YouTube videos to become high art at the Guggenheim

YouTube and Guggenheim partner for biennial event to discover and showcase the most exceptional online videos.

Are your YouTube videos so good they deserve to be in a museum? Thanks to a partnership between Google and the Guggenheim Museum in New York your you stand, at least, a remote chance. The search giant and one of the most famed museums in the world for modern and contemporary art are collaborating on a new project called YouTube Play: A Biennial of Creative Video. The project will showcase up to 20 video works submitted to YouTube at the Guggenheim in New York on October 21, and online at YouTube.com/Play . The videos will also be displayed simultaneously with the New York show on October 21 at other Guggenheim museums around the world including Bilbao, Spain; Venice, Italy; and Berlin, Germany.

Who can Play?

Play is open to any video maker in the world and submissions can include "animation, motion graphics, narrative, non-narrative, or documentary work, music videos and entirely new art forms," according to the official YouTube blog . Google says Play is designed to find "creations that really challenge the world's perceptions of what's possible with video."
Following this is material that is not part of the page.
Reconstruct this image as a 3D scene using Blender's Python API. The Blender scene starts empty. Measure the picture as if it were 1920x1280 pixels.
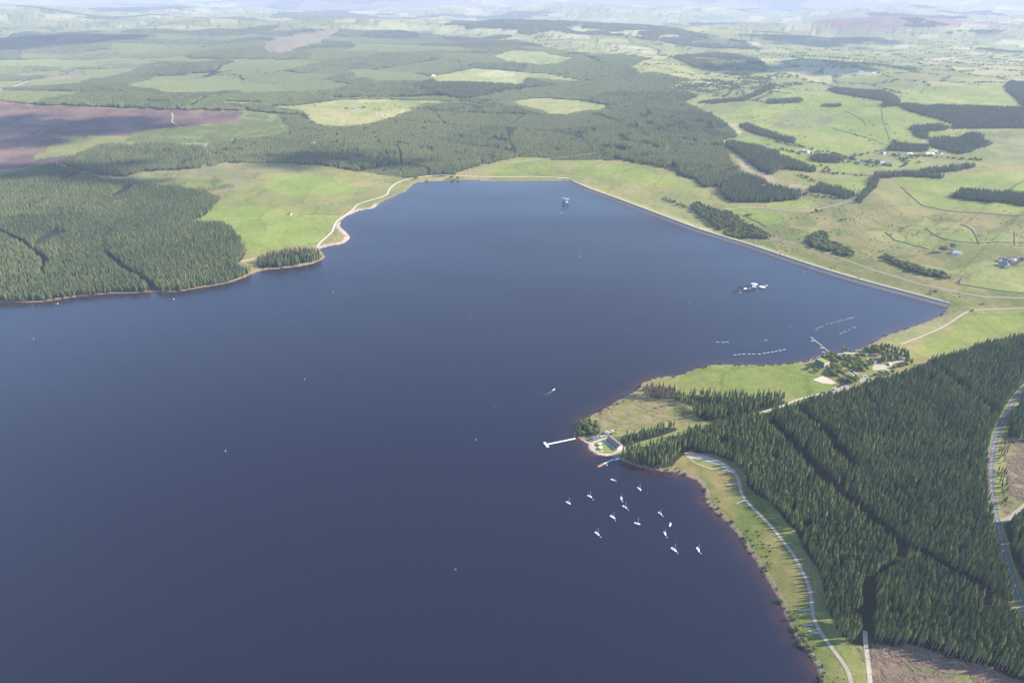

To be considered for Play you have to submit your work of video art to YouTube.com/Play by July 31, 2010. All submissions will be reviewed by Guggenheim representatives who will then create a shortlist of video finalists to be considered by a jury. The panel evaluating the works will include Nancy Spector, deputy director and chief curator of the Solomon R. Guggenheim Foundation, as well as an unannounced "jury of experts from the worlds of art, design, film and video." You are only allowed to submit one video to Play.

What can you submit?

There are no specific guidelines for Play submissions such as a minimum or maximum video length. But a careful reading of the YouTube blog post and an introductory video about the project can yield some hints to point you in the right direction. The first point is to be original and come up with something new. "Show us something that hasn't been before, in the eyes of Guggenheim or in the eyes of YouTube," said Andy Berndt, vice president of Creative Lab for Google & YouTube. But that doesn't necessarily mean you can't submit videos that include sampling or remixing from other works, which is somewhat a YouTube tradition. It's just that any work submitted to Play "has to be done in an incredibly creative, self-conscious way," Spector said.

So what do you think? Are you up for the challenge? Any of you out there ready to become the next great artist of the 21st century? If so, YouTube is waiting.